Just adding some more topical content...

https://www.maximintegrated.com/en/app-notes/index.mvp/id/928#
"Note the data is replicated at multiples of the sample rate (these are 'images' of the original signal); this is a fundamental characteristic of sampled data systems. "

Also:

https://www.maximintegrated.com/en/app-notes/index.mvp/id/3853

Figure 2. The ideal output from a DAC is a train of voltage impulses in the time domain (a), and a series of image spectra in the frequency domain (b). Actual DACs use a zero-order hold to hold the output voltage for one update period (c), which causes output-signal attenuation by the sinc envelope (d).

Figure 3. This representation of a DAC output in the frequency domain shows that the desired signal is generally within the first Nyquist zone, but many image signals are present at higher frequencies.

 

[tech99]

The sampling harmonics decrease with frequency, like those from any repetitive pulse. If the sampling pulse were rectangular, only odd harmonics would be present. In practice all harmonics are likely to be present.

 

[Tom.G]

Other definitions for 'image' are 'frequency folding' and 'aliasing'. Here are a couple of images that show what happens. The vertical pink lines are the sampling points. They are at the same rate in both images. The first image is sampled at twice the signal frequency, the Nyquist rate.
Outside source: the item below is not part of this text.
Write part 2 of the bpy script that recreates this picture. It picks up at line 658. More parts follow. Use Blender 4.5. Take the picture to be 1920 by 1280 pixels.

In this first image the signal is sampled at both the positive and negative peaks. The sampled values are +4, -4, +4, -4, +4, -4.

This second signal is three times the frequency of the first one above.

The signal is again sampled at the positive and negative peaks. The sampled values are +4, -4, +4, -4, +4, -4, the same as above. But there is an extra cycle between the sample points that doesn't show up in the data![/b]

So, if you don't want extra high-frequency noise in the digitized data, filter it out beforehand. You can't do it afterwards.

 

[hollowman]

So, if you don't want extra high-frequency noise in the digitized data, filter it out beforehand. You can't do it afterwards.

I assume you mean in during the A/D process: i.e., use an anti-aliasing filter before the ADC.
Actually, modern ADC systems (e.g., as used for digital audio) use an analog anti-aliasing filter before the A/D converter (an IC chip). Then, following the A/D converter, an oversampling digital filter is used to "filter out" garbage introduced in the A/D.